Ottawa, ON – The Natural Sciences and Engineering Research Council of Canada (NSERC) has announced the winners of Canada’s top natural sciences and engineering prizes awarded by NSERC.

Among the six prestigious prizes was the Gerhard Herzberg Canada Gold Medal for Science and Engineering, a $1-million grant that was awarded to Geoffrey Hinton, a renowned computer scientist from the University of Toronto. Dr Hinton’s work in machine learning has led to major advances in artificial intelligence, with applications that include monitoring industrial plants for improved safety, creating better systems for voice recognition and reading bank cheques. The NSERC Gerhard Herzberg Gold Medal guarantees Dr Hinton $1 million in research funding over the next five years.

“Canadian scientists and engineers are conducting some of the most ambitious, creative and successful research programs in the world,” said Suzanne Fortier, NSERC president. “These award winners represent the full spectrum of our country’s research talent, from students just embarking on their careers to seasoned researchers making internationally recognized discoveries.”

Other prize winners included:

The team of Guy Dumont and Mark Ansermino, both of the University of British Columbia, winners of the Brockhouse Canada Prize for Interdisciplinary Research in Science and Engineering.

The Brockhouse Canada Prize recognizes outstanding Canadian teams of researchers from different disciplines who have combined their expertise to produce achievements of outstanding international significance in the natural sciences and engineering in the last six years. The winners receive a $250,000 team research grant.

Victoria Kaspi, of McGill University, winner of the NSERC John C Polanyi Award.
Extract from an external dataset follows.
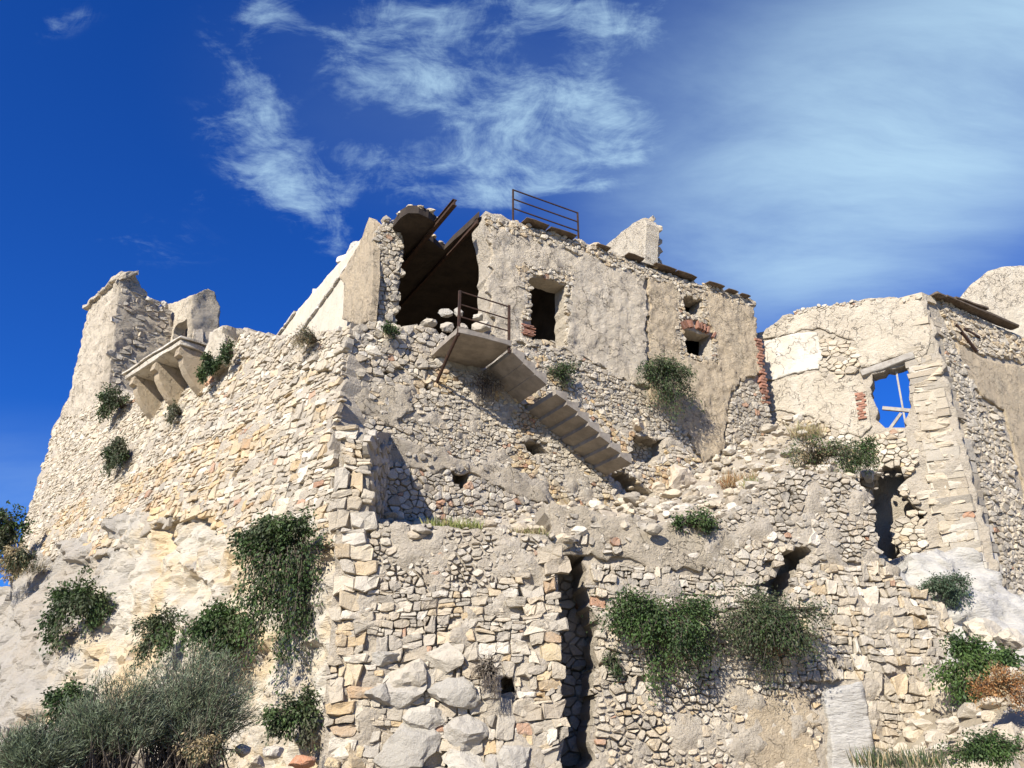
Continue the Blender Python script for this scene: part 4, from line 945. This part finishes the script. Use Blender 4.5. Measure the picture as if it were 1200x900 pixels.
# dressed corner stones, one per course
zc = RL.hit(1190, 745)[1]; k = 0; r_ = random.Random(3); eL = -RL.d[0]; oL = -RL.n[0]
while zc < 14.35:
    hh = r_.uniform(.20, .42); l1 = r_.uniform(.9, 1.08) if k % 2 else r_.uniform(.8, .95); l2 = r_.uniform(.72, .8) if k % 2 else r_.uniform(.78, .88); e = .02 + r_.uniform(-.02, .02); k += 1
    bis = (oL + nF).normalized(); oc = RC + bis * (e / bis.dot(oL))
    pl = [RC + eL * l1 + oL * e, oc, RC + dF * l2 + nF * e, RC + dF * l2 - nF * .25, RC - bis * .3, RC + eL * l1 - oL * .25]
    V = []
    for zz_ in (zc, zc + hh - .012):
        for i_, q in enumerate(pl): V.append(Vector((q.x + r_.gauss(0, .022), q.y + r_.gauss(0, .022), zz_ + r_.gauss(0, .014))))
    if r_.random() < .22: zc += hh; continue
    n = 6; mesh_obj('quoin', V, [(5, 4, 3, 2, 1, 0), (6, 7, 8, 9, 10, 11)] + [(i, (i + 1) % n, (i + 1) % n + n, i + n) for i in range(n)], M['stone'], rb, np.array(r_.choice(CREAM[2:4] + GREY)) * r_.uniform(.8, 1.05))
    zc += hh
# brick patch left of the window
L = []
for r in range(11):
    for c in range(2):
        f = r / 10; u, z = RL.hit(1008 + 4 * f, 462 + 28 * f); L.append((RL.pos(u + .14 * c + (.06 if r % 2 else 0) - .1, z, .045), RL.d[0], -RL.n[0], UP, (.14, .12, .075), 600 + r * 2 + c))
bricks(rf, L)
wf = empty('window_frame', RL.at(1045, 470), 'weathered timber lintel and sticks left in the open window on the right', 'window frame')
a, b = RL.at(1009, 438, .0), RL.at(1072, 416, .0); d = (b - a).normalized()
rough_block('lintel', (a + b) / 2 - (-RL.n[0]) * .22, d, -RL.n[0], d.cross(-RL.n[0]) * -1, ((b - a).length, .62, .27), 'wood', wf, 4, .03)
for (p, q, w) in (((1049, 430), (1061, 498), .06), ((1033, 475), (1066, 478), .12), ((1039, 503), (1055, 481), .09)):
    V, F = bar_geo(RL.at(*p, -.3), RL.at(*q, -.3), w, w, up=-RL.n[0]); mesh_obj('stick', V, F, M['wood'], wf)
# right hand face
RRP = [(1084, 346), (1100, 349), (1125, 362), (1160, 378), (1210, 398), (1290, 430), (1420, 480), (1420, 900), (1200, 900), (1190, 760), (1182, 705), (1152, 600), (1130, 520), (1106, 430)]
rg = sheet('side_face', RR, RRP, M['mortar'], rb, off=-.06, amp=.05, res=.22, rag=.04, thick=.6, seed=85)
stones('rg', RR, [(1100, 350), (1160, 380), (1205, 400), (1205, 425), (1150, 415), (1115, 395)], h=.13, asp=1.7, pal=CREAM + WARM, prot=(.0, .08), seed=56, jit=.4)
stones('rg', RR, [(1098, 372), (1118, 400), (1150, 470), (1170, 560), (1200, 690), (1205, 745), (1190, 740), (1160, 600), (1130, 500), (1108, 420)], h=.15, asp=1.5, pal=GREY, prot=(.0, .08), seed=59, jit=.4)
stones('rg', RR, [(1150, 470), (1170, 480), (1186, 540), (1205, 620), (1205, 740), (1180, 640), (1160, 545)], h=.17, asp=1.6, pal=CREAM, prot=(.0, .09), seed=57, jit=.4)
flush('rg', rg, minpx=7)
sheet('plaster', RR, [(1118, 400), (1150, 420), (1210, 432), (1290, 452), (1420, 498), (1420, 700), (1230, 690), (1215, 640), (1192, 540), (1176, 480), (1150, 465), (1130, 440)], M['plaster_ochre'], rb, off=.03, amp=.04, res=.14, rag=.1, thick=.1, seed=86)
for (x0, y0, x1, y1, w) in ((1100, 350, 1186, 385, .11), (1112, 352, 1150, 366, .1), (1090, 346, 1100, 351, .12)):
    a, b = RR.at(x0, y0, .12), RR.at(x1, y1, .12); d = (b - a).normalized(); rough_block('roof_timber', (a + b) / 2, d, nF, d.cross(nF) * -1, ((b - a).length, .4, w), 'dark_wood', rb, 4, .05)
V, F = bar_geo(RR.at(1118, 381, .06), RR.at(1143, 413, .06), .09, .1); mesh_obj('wall_tie', V, F, M['rust'], rb)
V, F = bar_geo(RR.at(1128, 386, .05), RR.at(1146, 396, .05), .08, .08); mesh_obj('wall_tie', V, F, M['rust'], rb)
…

Created in 2006, the NSERC John C Polanyi Award is named in honour of Canada’s 1986 winner of the Nobel Prize in Chemistry. The NSERC award is given to an individual or team whose research, conducted in Canada, has led to a recent outstanding advance in any NSERC-supported field of the natural sciences or engineering. The winner receives a $250,000 research grant.

Six winners of EWR Steacie Memorial Fellowships:
– Andrea Damascelli, of the University of British Columbia;
– Alexander Litvak, of the University of Alberta;
– Roberto Morandotti, of the Institut national de la recherche scientifique;
– Ruth Signorell, of the University of British Columbia;
– David Vocadlo, of Simon Fraser University; and
– Boris Worm, of Dalhousie University;
– Rowan Barrett, of Harvard University, winner of the NSERC Howard Alper Postdoctoral Prize.

The NSERC EWR Steacie Memorial Fellowships honour the memory of Edgar William Richard Steacie, an outstanding chemist and research leader who made major contributions to the development of science in Canada during, and immediately following, World War II. Steacie Fellowships are awarded to enhance the career development of outstanding and highly promising university faculty who are earning a strong international reputation for original research. Each of the six winners receives a $250,000 research grant over two years and the host university receives up to $90,000 per year to fund a replacement for the fellow’s teaching and administrative duties during the course of the fellowship, allowing the Fellow to concentrate only on research for two years.

Two winners of NSERC André Hamer Postgraduate Prizes:
– Audrey Kertesz, of the University of Toronto; and
– Haley Sapers, of the University of Western Ontario.

The prizes will be formally presented during an evening ceremony hosted by Governor General David Johnston. Recipients of NSERC’s Synergy Awards for Innovation, which were announced last fall, will also be recognized at the ceremony.